La España democrática no ha sabido segregar una visión de sí misma distinta de la del nacional-catolicismo, mientras que las nacionalidades no han parado de hacerlo. La historia de España de los textos de bachillerato ha sido expurgada, han desaparecido bastantes cruces evangelizadoras y denuestos contra los herejes, pero en su lugar apenas hay nada: el silencio como mitología. Así, se ha dejado el campo libre, no ya al revisionismo genérico -Henry Kamen- sino a críticas meritorias, pero que merecían un contrapunto como Las venas abiertas de América Latina del uruguayo Eduardo Galeano, hoy libro de cabecera del presidente Chávez, o el mucho más notable -y devastador- La patria del criollo, del guatemalteco, hijo de españoles, Severo Martínez Peláez. La España democrática debería superar lo de "luz de Trento y espada de Roma" del insigne polígrafo santanderino, para darle tegumento intelectual al Estado de las Autonomías.

América Latina llega a sus bicentenarios en similar pole position, interrogándose sobre sí misma. El predominio en el imaginario latinoamericano del estereotipo criollo -blanco aunque atezado, edad madura, clase media o medio-alta, bautizado, al menos con el bachillerato, y matrimonio fuera de la negritud o la indianidad- sufre el asalto del estereotipo indígena en Bolivia, y del enigmático "socialismo del siglo XXI" en Venezuela, ambos de vocación proselitista. En unos años es verosímil que el mundo iberoamericano sea irreconocible, y España ha de trabajar para que esa nueva Latinoamérica le quepa en la cabeza.
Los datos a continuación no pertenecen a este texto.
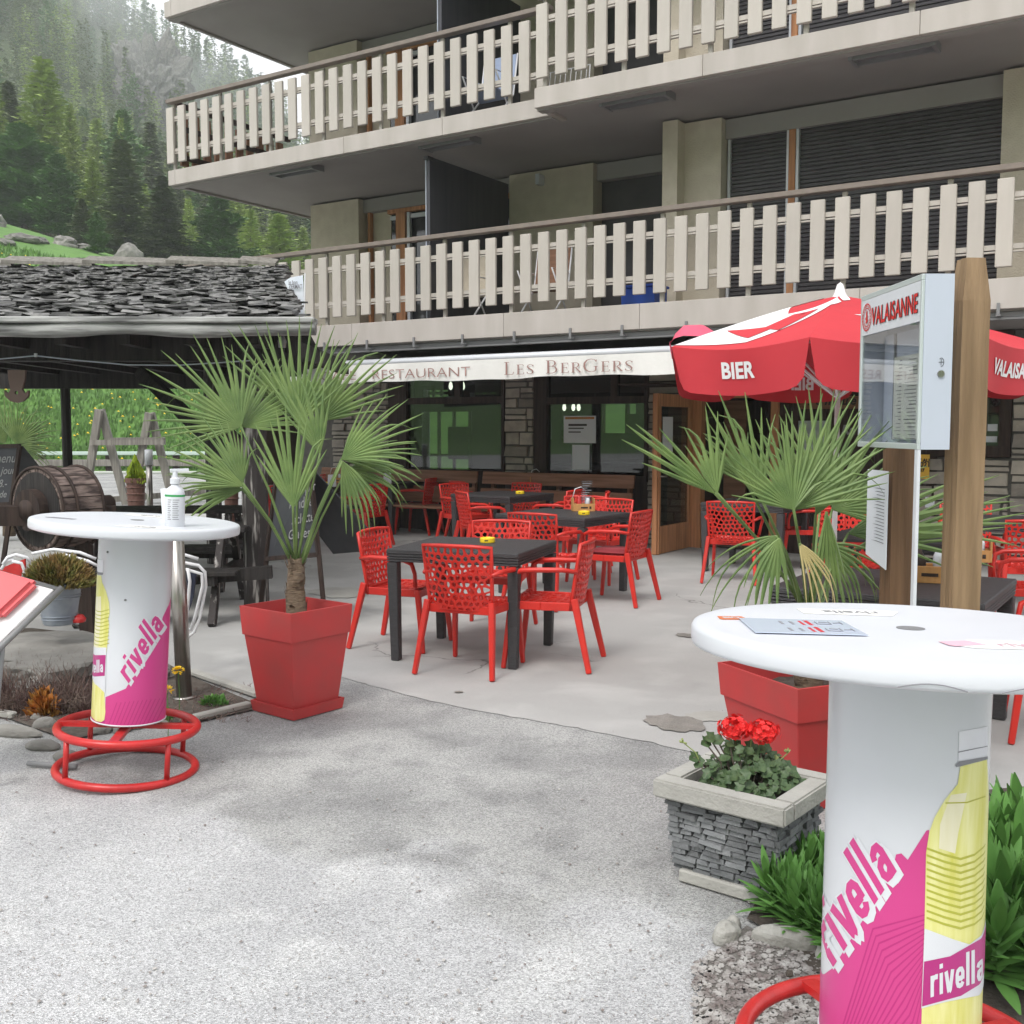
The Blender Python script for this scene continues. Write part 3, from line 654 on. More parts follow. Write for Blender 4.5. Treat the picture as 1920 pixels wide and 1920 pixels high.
chair_frame(P(860, 500, B0 + .7)[0], B0 + .8, Z1T - .03, 'folding chair in front of the dark partition on the first floor balcony', M['plaster'])
# drying rack on upper balcony
t = thing('drying_rack', 'white wire drying rack behind the upper balcony slats beside the step', 'drying rack', tuple(FW(P(1060, 150, B0+.3)[0], B0 + .3, Z2T - .03)), R(-90) + FA)
mb = MB()
for i in range(9): mb.tube([(-.3 + i*.07, 0, .1), (-.3 + i*.07, .05, .42)], .005, 4)
mb.tube([(-.32, 0, .1), (.3, 0, .1)], .006, 4); mb.tube([(-.32, .05, .42), (.3, .05, .42)], .006, 4); mb.tube([(-.32, 0, 0), (-.32, .05, .42)], .008, 4); mb.tube([(.3, 0, 0), (.3, .05, .42)], .008, 4); mb.build('wires', M['tubewhite'], t, fix=False)
# gutter below the first slab
gt = MB(); gt.box((-12.4, B0 + .075, Z1L - .07), (U_END, B0 + .13, Z1L - .02)); gt.box((-12.4, B0 + .06, Z1L - .095), (U_END, B0 + .15, Z1L - .072)); go = gt.build('gutter', M['aludark'], bld, bevel=.004)
for px in (609, 689, 777, 868, 965, 1070, 1167, 1287, 1530, 1870):
    u = P(px, 640, B0)[0]; bb('gutter_hook', M['aludark'], (u - .014, u + .014, B0 - .022, B0 - .004, Z1L - .05, Z1L + .055), (u - .02, u + .02, B0 - .02, B0 + .06, Z1L - .065, Z1L - .05), parent=go)
# ------------------------------------------------------------------ ground floor
def pu(px, py, n=WG): return P(px, py, n)[0]
def stones(parent, u0, u1, z0, z1, n, seed, hmin=.06, hmax=.17, wmin=.12, wmax=.36, joined=False):
    rr = random.Random(seed); z = z0; mb = MB(); out = 0
    while z < z1 - .02:
        h = min(rr.uniform(hmin, hmax), z1 - z); u = u0
        if z1 - z - h < .04: h = z1 - z
        while u < u1 - .01:
            w_ = rr.uniform(wmin, wmax) * (.7 + h*4); w_ = min(w_, u1 - u)
            if u1 - u - w_ < .06: w_ = u1 - u
            parts = [(z, h)] if h < .12 or rr.random() < .6 else [(z, h*.45), (z + h*.45, h*.55)]
            for zz, hh in parts:
                q = mb if joined else MB(); j = lambda a: rr.uniform(-a, a)
                g_ = .008; d = rr.uniform(.012, .05); a, b, c, e = u + g_, u + w_ - g_, zz + g_, zz + hh - g_; k = .014
                pts = [(a + abs(j(k*1.6)), n, c + abs(j(k*.6))), (b - abs(j(k*1.6)), n, c + abs(j(k*.6))), (b, n + .05, c), (a, n + .05, c), (a + abs(j(k*2)), n, e - abs(j(k))), (b - abs(j(k*2)), n, e - abs(j(k))), (b, n + .05, e), (a, n + .05, e)]
                pts = [(p[0], (n - d + j(.008)) if i % 4 < 2 else p[1], p[2]) for i, p in enumerate(pts)]
                q.hexa(pts)
                if not joined: q.build('stone', M['stoneblend'], parent, fix=False, bevel=0)
                out += 1
            u += w_
        z += h
    if joined: tag(mb.build('stone_facing', M['stoneblend'], parent, fix=False), kind='stuff')
    return out
e = {k: pu(*v) for k, v in dict(w1a=(728, 800), w1b=(945, 800), w2a=(1000, 800), w2b=(1214, 800), da=(1308, 880), db=(1458, 880), g3a=(1760, 780), g3b=(1897, 780)).items()}
ZG = Z1L + .02
wl = bb('stone_wall', M['mortar'], (-13.0, e['w1a'], WG + .03, WG + .5, 0, ZG))
stones(wl, -12.2, e['w1a'], 0, 2.62, WG + .03, 1, joined=True)
wp = bb('stone_wall', M['mortar'], (e['w1b'], e['w2a'], WG + .03, WG + .5, 0, ZG)); n1 = stones(wp, e['w1b'], e['w2a'], .9, 2.4, WG + .03, 5, hmin=.10, hmax=.22, wmin=.16, wmax=.32)
wq = bb('stone_wall', M['mortar'], (e['w2b'], e['da'] - .14, WG + .03, WG + .5, 0, ZG)); n2 = stones(wq, e['w2b'], e['da'] - .14, 0, 2.4, WG + .03, 8, wmin=.16, wmax=.4)
wr = bb('stone_wall', M['mortar'], (e['g3a'] - .3, e['g3b'], WG + .03, WG + .5, 0, P(1850, 857, WG)[1] - .01), (e['g3b'], .8, WG + .03, WG + .5, 0, ZG))
n3 = stones(wr, pu(1700, 900), e['g3b'], .05, P(1850, 857, WG)[1] - .02, WG + .03, 12, hmin=.07, hmax=.2, wmin=.2, wmax=.5); n3 += stones(wr, e['g3b'], e['g3b'] + .9, .05, 2.3, WG + .03, 14, hmin=.08, hmax=.2, wmin=.2, wmax=.5)
print('stones', n1, n2, n3)
bb('lower_wall', M['darkwood'], (e['w1a'] + .002, e['w1b'] - .002, WG + .05, WG + .3, 0, .96), (e['w2a'] + .002, e['w2b'] - .002, WG + .05, WG + .3, 0, .93))
# windows
def window(u0, u1, zs, zt, ztr, um, wide):
    wf = bb('window', M['darkwood'], (u0, u1, WG - .02, WG + .14, zs - .07, zs), (u0, u0 + wide, WG, WG + .12, zs, zt), (u1 - .05, u1, WG, WG + .12, zs, zt), (u0 + wide, u1 - .05, WG + .01, WG + .11, ztr, ztr + .1), (um - .05, um + .05, WG + .012, WG + .108, ztr + .1, zt), (u0, u1, WG, WG + .12, zt, ZG))
    bb('pane', M['pane'], (u0 + wide, u1 - .05, WG + .06, WG + .066, zs, ztr), parent=wf); bb('pane', M['pane'], (u0 + wide, um - .05, WG + .06, WG + .066, ztr + .1, zt), parent=wf); bb('pane', M['pane'], (um + .05, u1 - .05, WG + .06, WG + .066, ztr + .1, zt), parent=wf)
    return wf
window(e['w1a'] + .003, e['w1b'] - .003, .97, 2.45, P(850, 757, WG)[1], pu(856, 740), .36)
w2 = window(e['w2a'] + .003, e['w2b'] - .003, .94, 2.45, P(1120, 757, WG)[1], pu(1150, 740), .22)
def notice(parent, px0, py0, px1, py1, n, m, name='notice'):
    a = P(px0, py0, n); b = P(px1, py1, n); return bb(name, m, (a[0], b[0], n, n + .004, b[1], a[1]), parent=parent)
nn_ = notice(w2, 1057, 780, 1117, 831, WG + .04, M['paper']); notice(w2, 1073, 834, 1105, 881, WG + .04, M['paper'])
for i, (a, b, h) in enumerate(((.08, .55, .02), (.12, .5, .012), (.15, .45, .012))):
    u_, z_ = P(1066, 795 + i*7, WG + .035); bb('lettering', M['black'], (u_ , u_ + .3 - i*.05, WG + .033, WG + .036, z_ - h*1.4, z_), parent=nn_)
bb('lettering', M['orange'], (P(1060, 783, WG+.035)[0], P(1114, 783, WG+.035)[0], WG + .033, WG + .036, P(1060, 786, WG+.035)[1], P(1060, 782, WG+.035)[1]), parent=nn_)
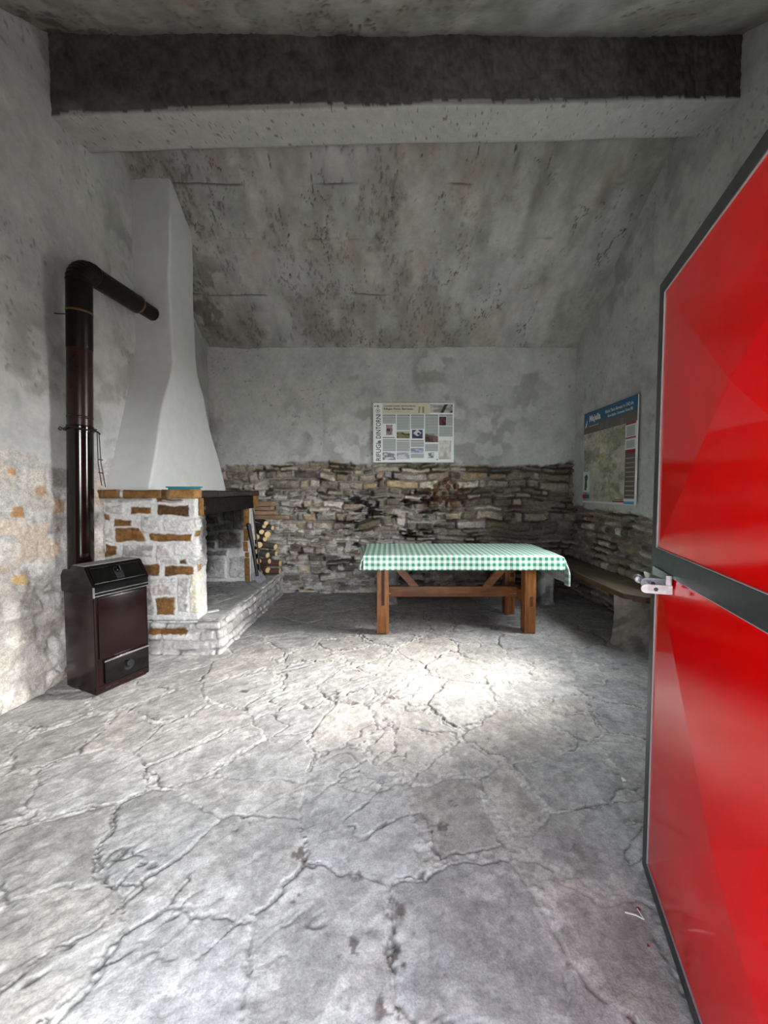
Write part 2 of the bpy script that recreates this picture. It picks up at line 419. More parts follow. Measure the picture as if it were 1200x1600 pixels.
# ---- ceiling: two sloping slabs
def slope(name, y0, y1, seed, step=.012):
    x = np.arange(XL-.08, XR+.09, step); y = np.arange(y0, y1, step)
    X, Y = np.meshgrid(x, y, indexing='ij')
    h, col = plaster(X, Y*1.2, seed, (.345, .345, .315), .25)
    # stains that run down the slope, pitted patches and form-board joints
    s1 = fbm(X*3.4, Y*1.0, 5, seed+40); s2 = fbm(X*9, Y*6, 4, seed+41); s3 = fbm(X*26, Y*20, 3, seed+42)
    side = sstep(1.6, .4, X)
    m = sstep(.49, .63, s1*.6+s2*.4)*(.25+.75*side)
    col = cmix(col, (.24, .225, .20), m*.55)
    col = cmix(col, (.30, .215, .15), sstep(.60, .74, fbm(X*2.5, Y*2.5, 4, seed+43))*.35)
    col = cmix(col, (.42, .42, .44), sstep(.58, .72, fbm(X*1.7+4, Y*1.7, 4, seed+44))*.45)
    pit = sstep(.60, .66, fbm(X*42, Y*26, 3, seed+42))*sstep(.50, .60, s1*.5+s2*.5)*(.3+.7*side)*.75
    crk = sstep(.008, .002, abs(fbm(X*5, Y*2.4, 6, seed+45)-.5))*sstep(.46, .58, fbm(X*2.2, Y*2.2, 3, seed+46))
    jn = np.zeros_like(X)
    for yy in (3.95, 4.35, 4.86): jn = np.maximum(jn, sstep(.006, .002, abs(Y-yy+(fbm(X*3, Y*0, 2, seed+47)-.5)*.02))*sstep(.42, .55, fbm(X*1.7, Y*0+yy, 2, seed+48)))
    k = np.clip(np.maximum(np.maximum(pit, crk), jn), 0, 1)
    col = cmix(col, (.065, .060, .054), np.clip(k*.6+.25*np.maximum(crk, jn), 0, .85))
    le = sstep(-1.7, -2.4, X+(fbm(X*3, Y*3, 4, seed+51)-.5)*.9); col = cmix(col, (.10, .085, .075), le*sstep(.48, .60, fbm(X*9, Y*7, 4, seed+53))*.7)
    col = col*(.62+.76*fbm(X*6, Y*3.2, 5, seed+55))[..., None]
    Z = roof_z(Y)+h*1.2+(fbm(X*2, Y*2, 3, seed+49)-.5)*.03-.012*(s2-.5)+k*.012
    P = np.stack([X, Y, Z], -1)
    o = link(name, grid_mesh(name, P, col, None, True), M['plaster']); tag(o, kind='structure'); return o
slope('ceiling', RY-.02, YB+.12, 700)
slope('ceiling', YF-.3, RY+.03, 760, .02)
# ---- front wall with the doorway (around the camera)
DX0, DX1, DZ = -.69, .60, 2.24
def front_wall():
    b = MB()
    y0, y1 = -.28, YF
    b.box(XL-.1, DX0, y0, y1, -.1, 3.2, .01); b.box(DX1, XR+.1, y0, y1, -.1, 3.2, .01); b.box(DX0-.01, DX1+.01, y0, y1, DZ, 3.2, .01)
    o = b.build('wall_front', M['front_plaster']); tag(o, kind='structure')
front_wall()
# ---- ridge beam
def beam():
    n = 640
    t = np.linspace(XL-.03, XR+.03, n)
    zt = lambda x: .13*(x-XL)/(XR-XL)
    prof = []
    for k in range(40): prof.append((3.01, 4.86-(4.86-4.20)*k/39, 0))
    for k in range(1, 16): prof.append((3.01+.37*k/15, 4.20+.05*k/15, 1))
    for k in range(1, 14): prof.append((3.38, 4.25+.6*k/13, 2))
    pr = np.array(prof)
    X = np.repeat(t[:, None], len(pr), 1); Y = np.repeat(pr[None, :, 0], n, 0); Z = pr[None, :, 1]+zt(X); S = np.repeat(pr[None, :, 2], n, 0)
    a = fbm(X*14, (Z+Y)*14, 4, 801); c = fbm(X*45, (Z+Y)*45, 3, 805); e = fbm(X*1.4, Y*0, 3, 809)
    low = Z-zt(X)-4.20
    face = (S == 0) & (low > .028+.05*(e-.5)+.03*(a-.5))
    col = np.where(face[..., None], np.array((.135, .123, .117))*(.35+.9*a+.7*c)[..., None]*(1-.35*sstep(.45, .65, fbm(X*.9, Z*2, 3, 811)))[..., None],
                   np.array((.42, .42, .40))*(.8+.25*a+.15*c)[..., None])
    sp = sstep(.74, .82, c)*(1-face); col = cmix(col, (.09, .085, .08), sp*.8)
    rough = (a-.5)*.016+(c-.5)*.016
    Y = Y+np.where(S == 0, rough*face+(fbm(X*2, Z*2, 2, 813)-.5)*.012, 0)
    Z = Z+np.where(S >= 1, (a-.5)*.006, 0)+(fbm(X*1.5, Y*0, 3, 815)-.5)*.03
    o = link('trim_1', grid_mesh('trim_1', np.stack([X, Y, Z], -1), col), M['plaster'])
    tag(o, 'thick plastered ridge beam with a dark sooty front face under the ceiling', None, kind='structure')
beam()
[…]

La palabra clave es autocrítica. España ha de saber reconocer los horrores de la conquista; no el genocidio que trompetea Chávez, porque no hubo plan de exterminio, y el siglo XVI no es el XXI, pero la evangelización y la rapiña de riquezas a sangre y fuego son episodios cuya extrema crueldad no fue fruto del azar. Algún tipo de expiación que no se incline, sin embargo, ante todo lo latinoamericano, puesto que en esa funesta faena participó tanto o más el criollo que el peninsular, sino ante la trata y esclavitud, o ante la negación del indígena en un mundo que ni siquiera tuvo contrarreforma. Hay, sin duda, sólidos argumentos a favor y en contra de humildad tan franciscana, pero desaprovechar la oportunidad de poner a cero el contador con una América Latina en la que los antiguos señores dejen de serlo, sería más que inmoralidad, error. España debe ser solo comparsa en el culto a Bolívar, pero la autocrítica le sentaría bien a la Alianza de Civilizaciones.